Gold is still used everywhere as a monetary store of value, both by governments and private citizens. This is because history demonstrates that paper assets can quickly collapse in value, if equity markets collapse, or if the underlying confidence in the government accounting unit devalues. This use of gold as wealth is relatively small. If the net worth of the whole world is $100-$125 trillion, gold represents a bit less than 1% of that. A century ago, my guess is that the percentage was more like 2%.

Gold is no longer used as a final settlement asset because of the international decision to float with the dollar in 1973. Governments still hold a third of all the gold as monetary reserve assets, and would probably hold roughly that amount when an international monetary reform restores gold’s role as an official numeraire, but the percentage would steadily decline into the 21st century as long as the dollar/gold link held up.

Gold was indirectly the unit of account under the various monetary regimes of this century, in that the dollar was legally defined as a specified weight of gold. In 1934, the government dissolved the private gold contracts while prohibiting private holdings of bullion. Under the international agreement at Bretton Woods, the United States pledged to keep the dollar defined as a specified weight of gold, but Nixon broke that agreement with an executive order in August 1971. Switzerland maintained gold as an accounting unit for a short period after the dollar floated in 1973, but was finally forced to float the franc, being much too small a country to provide an anchor in the turbulent world of floating exchange rates.

The role of gold as numeraire is what remains, and that role will remain as far as the eye can see. Ordinary people, as opposed to government, must have a numeraire which enables them to accurately price present goods against future goods against foreign goods and foreign future goods. In your piece, you noted that the dollar price of gold has declined in the last year, but the baht price of gold has increased, as has that of the Indonesian, Malaysian, Philippine, Taiwan and Korean currencies. The dollar price of gold has fallen as much as it has because the Federal Reserve has appreciated the value of U.S. government debt by making the dollar scarce relative to gold and everything that has a dollar price which is not gold. Look at the European currencies and you will see they sidestepped the Fed’s dollar deflation, the DM price of gold has not fallen as much as the dollar price.
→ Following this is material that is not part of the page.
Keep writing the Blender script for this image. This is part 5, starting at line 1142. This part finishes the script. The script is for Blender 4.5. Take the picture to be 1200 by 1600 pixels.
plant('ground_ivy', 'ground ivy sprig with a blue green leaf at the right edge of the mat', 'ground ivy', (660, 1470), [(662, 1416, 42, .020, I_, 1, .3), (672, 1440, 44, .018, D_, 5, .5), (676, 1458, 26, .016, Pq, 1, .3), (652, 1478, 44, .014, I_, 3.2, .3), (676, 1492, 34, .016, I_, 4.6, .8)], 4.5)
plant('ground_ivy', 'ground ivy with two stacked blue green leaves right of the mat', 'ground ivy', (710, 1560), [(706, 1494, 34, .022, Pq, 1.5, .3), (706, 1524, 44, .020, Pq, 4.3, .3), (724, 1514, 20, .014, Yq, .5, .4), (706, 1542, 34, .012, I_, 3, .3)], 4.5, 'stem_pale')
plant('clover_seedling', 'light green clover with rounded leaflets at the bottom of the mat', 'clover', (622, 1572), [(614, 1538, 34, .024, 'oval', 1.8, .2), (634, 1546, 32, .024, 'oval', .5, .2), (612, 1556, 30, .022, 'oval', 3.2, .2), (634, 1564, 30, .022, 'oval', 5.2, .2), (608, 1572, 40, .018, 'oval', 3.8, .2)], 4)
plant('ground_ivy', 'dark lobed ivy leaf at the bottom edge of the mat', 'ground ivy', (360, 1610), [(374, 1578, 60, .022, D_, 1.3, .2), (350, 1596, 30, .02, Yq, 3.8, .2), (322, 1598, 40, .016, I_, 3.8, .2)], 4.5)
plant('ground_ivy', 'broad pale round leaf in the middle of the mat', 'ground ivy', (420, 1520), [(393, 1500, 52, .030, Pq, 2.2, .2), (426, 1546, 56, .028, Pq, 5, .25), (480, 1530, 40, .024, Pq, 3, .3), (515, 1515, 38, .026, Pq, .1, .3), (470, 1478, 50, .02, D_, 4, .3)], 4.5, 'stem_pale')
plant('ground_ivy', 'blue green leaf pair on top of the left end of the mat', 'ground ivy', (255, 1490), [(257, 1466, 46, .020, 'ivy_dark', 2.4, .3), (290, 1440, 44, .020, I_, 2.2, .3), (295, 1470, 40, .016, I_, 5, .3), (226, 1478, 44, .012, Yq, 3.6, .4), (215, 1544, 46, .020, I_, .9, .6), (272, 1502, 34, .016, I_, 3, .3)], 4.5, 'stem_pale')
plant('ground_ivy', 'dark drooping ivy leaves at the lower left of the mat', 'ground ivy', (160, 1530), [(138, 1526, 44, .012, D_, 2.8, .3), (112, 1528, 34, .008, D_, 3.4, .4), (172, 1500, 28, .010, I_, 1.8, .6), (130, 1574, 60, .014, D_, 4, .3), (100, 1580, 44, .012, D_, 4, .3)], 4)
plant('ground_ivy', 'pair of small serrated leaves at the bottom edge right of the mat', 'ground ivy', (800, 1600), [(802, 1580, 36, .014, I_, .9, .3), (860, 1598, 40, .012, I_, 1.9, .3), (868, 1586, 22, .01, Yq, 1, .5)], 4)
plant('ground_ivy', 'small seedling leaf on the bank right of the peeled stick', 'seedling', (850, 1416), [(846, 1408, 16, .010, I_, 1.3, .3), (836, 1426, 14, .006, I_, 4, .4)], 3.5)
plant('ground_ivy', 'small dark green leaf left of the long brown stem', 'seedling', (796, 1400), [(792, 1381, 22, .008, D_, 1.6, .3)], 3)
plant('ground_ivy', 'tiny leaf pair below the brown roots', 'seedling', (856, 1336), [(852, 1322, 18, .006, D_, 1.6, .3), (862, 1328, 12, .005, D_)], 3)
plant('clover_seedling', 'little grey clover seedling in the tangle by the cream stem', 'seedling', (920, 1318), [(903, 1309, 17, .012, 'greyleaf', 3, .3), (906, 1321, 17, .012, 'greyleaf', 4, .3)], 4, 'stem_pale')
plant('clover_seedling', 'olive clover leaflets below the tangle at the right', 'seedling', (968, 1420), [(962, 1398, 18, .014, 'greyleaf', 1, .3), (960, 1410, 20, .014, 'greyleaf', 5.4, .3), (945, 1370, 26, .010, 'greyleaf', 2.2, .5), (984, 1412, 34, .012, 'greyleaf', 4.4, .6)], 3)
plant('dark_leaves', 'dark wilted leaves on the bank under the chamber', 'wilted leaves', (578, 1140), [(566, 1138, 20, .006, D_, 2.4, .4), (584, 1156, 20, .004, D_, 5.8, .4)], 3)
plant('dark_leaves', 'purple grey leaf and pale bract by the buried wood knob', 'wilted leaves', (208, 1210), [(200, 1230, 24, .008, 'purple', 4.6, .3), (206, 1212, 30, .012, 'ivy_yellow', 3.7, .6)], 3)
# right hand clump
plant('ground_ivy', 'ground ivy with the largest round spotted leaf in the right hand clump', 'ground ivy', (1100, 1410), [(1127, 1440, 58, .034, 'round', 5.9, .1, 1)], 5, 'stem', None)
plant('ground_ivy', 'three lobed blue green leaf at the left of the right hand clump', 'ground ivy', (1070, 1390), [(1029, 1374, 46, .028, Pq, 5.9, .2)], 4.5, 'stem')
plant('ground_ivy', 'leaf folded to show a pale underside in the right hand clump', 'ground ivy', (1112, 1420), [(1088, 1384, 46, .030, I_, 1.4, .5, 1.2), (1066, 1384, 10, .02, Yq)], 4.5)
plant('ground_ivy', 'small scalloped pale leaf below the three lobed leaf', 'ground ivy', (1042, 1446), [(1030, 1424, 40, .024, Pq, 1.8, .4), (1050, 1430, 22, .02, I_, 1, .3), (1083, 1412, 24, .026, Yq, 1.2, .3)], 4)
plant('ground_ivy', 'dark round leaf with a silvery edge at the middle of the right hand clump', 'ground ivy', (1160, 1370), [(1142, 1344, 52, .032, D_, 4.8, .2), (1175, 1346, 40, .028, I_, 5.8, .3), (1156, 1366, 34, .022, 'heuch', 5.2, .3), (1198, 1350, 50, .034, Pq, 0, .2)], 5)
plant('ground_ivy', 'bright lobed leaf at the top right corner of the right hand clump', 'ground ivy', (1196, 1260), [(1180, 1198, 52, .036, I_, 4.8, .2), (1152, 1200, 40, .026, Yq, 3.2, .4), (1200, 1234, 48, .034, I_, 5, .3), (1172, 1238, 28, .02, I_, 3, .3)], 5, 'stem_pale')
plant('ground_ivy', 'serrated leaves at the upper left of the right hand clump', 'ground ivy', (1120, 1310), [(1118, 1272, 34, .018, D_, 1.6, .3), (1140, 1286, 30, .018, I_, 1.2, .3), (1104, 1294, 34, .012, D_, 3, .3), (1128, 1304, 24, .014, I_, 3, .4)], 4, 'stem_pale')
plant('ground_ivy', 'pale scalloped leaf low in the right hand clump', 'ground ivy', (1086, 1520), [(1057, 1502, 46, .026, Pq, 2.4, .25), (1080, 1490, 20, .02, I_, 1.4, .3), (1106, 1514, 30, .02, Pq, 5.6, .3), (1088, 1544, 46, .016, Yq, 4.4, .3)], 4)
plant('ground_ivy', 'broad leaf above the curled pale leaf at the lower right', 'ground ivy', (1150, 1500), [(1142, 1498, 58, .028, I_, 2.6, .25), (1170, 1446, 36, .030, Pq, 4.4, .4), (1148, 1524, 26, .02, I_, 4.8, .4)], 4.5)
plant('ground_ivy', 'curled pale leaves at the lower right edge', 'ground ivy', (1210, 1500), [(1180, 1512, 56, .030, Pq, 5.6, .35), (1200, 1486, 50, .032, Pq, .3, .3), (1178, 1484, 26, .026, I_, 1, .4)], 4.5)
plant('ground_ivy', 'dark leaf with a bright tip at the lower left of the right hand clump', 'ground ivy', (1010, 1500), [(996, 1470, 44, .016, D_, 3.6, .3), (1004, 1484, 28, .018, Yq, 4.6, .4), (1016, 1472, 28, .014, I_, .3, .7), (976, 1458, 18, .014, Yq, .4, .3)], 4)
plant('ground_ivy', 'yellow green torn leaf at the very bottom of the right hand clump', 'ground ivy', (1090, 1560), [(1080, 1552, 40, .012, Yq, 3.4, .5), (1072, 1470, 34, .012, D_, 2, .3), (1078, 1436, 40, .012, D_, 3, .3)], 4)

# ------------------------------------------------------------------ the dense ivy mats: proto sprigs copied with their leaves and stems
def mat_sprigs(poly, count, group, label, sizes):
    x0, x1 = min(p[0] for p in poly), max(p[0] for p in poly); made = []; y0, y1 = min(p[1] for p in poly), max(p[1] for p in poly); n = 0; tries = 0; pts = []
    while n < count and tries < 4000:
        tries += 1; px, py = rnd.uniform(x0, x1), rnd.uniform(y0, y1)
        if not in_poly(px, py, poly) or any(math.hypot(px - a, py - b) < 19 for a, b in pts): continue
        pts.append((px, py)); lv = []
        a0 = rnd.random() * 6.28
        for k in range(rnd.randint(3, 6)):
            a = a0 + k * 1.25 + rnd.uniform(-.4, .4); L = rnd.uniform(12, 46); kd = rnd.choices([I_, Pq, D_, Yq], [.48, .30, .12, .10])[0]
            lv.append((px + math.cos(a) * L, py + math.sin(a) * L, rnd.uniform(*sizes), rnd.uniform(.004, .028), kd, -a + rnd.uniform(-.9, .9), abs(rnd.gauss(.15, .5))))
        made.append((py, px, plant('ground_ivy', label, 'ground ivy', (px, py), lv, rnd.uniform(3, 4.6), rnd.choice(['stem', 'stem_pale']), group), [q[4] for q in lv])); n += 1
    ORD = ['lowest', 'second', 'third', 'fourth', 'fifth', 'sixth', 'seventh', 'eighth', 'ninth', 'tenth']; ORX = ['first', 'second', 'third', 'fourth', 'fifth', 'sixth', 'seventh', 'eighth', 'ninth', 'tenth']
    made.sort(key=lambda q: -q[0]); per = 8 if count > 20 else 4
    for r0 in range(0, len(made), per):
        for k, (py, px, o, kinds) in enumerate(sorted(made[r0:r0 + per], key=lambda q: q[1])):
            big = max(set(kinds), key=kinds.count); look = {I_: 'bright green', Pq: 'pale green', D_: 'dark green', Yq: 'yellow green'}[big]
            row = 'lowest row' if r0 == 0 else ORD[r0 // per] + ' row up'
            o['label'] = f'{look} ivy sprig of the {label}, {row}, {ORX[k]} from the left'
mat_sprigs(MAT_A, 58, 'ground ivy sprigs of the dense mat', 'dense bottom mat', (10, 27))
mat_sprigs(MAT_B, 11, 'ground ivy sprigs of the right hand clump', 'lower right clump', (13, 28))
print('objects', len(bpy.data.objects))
The Fed seems to be doing okay because our financial markets have performed well, but that is because the budget deal produced a lower capital gains tax this year. It was this increased reward to risk-taking that produced the decline in the gold price -- as the Fed made dollars scarce by not supplying the liquidity needed by an expanding economy. This is what confuses most analysts, because it is not easy to see the intersection of monetary and fiscal policy changes. Journalists never discuss this intersection, because their readers would find it even more complex. When you add in progressive tax rates, the variables become even more complex.

What I think you have begun to understand better than most is that the world will not be able to live with a dollar that floats against one set of variables while every other country, each with its own set of variables, must be guided by the floating dollar. If you watched "Fox News Sunday," you saw Jack Kemp making the argument that if Greenspan had pegged the gold price at $350, which is where Kemp had argued it should be pegged, the Asian crisis would not have occurred. If gold had been alone in declining in price this past year, it would have forced me to admit error in my assumption about its value as a true signal of incipient monetary inflation or deflation. The decline in the dollar price of oil and other commodities was predictable only in my analytical framework. It is this true signal that has not diminished in the economic value of gold. Kemp also noted that Greenspan is essentially the chairman of the world central bank and it is our responsibility to maintain the dollar’s global value as a unit of account. If we do not, that role will have to be filled by a European currency bloc or an Asian bloc that recognizes the essential nature of gold as a numeraire.

Robert Mundell taught me 20 years ago that the gains to be had to world commerce from a common currency are so great that civilization will always find a way to get one. The Euro cannot provide a common currency without a numeraire to hold the system together, given Europe’s myriad variables of tax and regulatory policies. It was this insight which enabled me to predict in 1977 -- in my book -- that the Europeans could not develop a common currency without gold at the center or a unified tax system to eliminate those variables. This remains the flaw in the Euro, although nobody in the world writes about it except Polyconomics. Being alone does not make me wrong. The fact that I make my living by advising global asset managers and that I overwhelm my opposition in forecasting should mean something. Observing the universe of asset prices from the perspective of the dollar/gold price is the biggest -- but by no means the only -- reason for this success. If I were greedy, I would not attempt to persuade the press corps that this idea should be made national policy, because it eliminates one of the advantages I have as an analyst. The reason I do this is that I know a dollar/gold link would make life nicer for six billion people, our own people included. Keep at it, Rick, and you’ll see it too.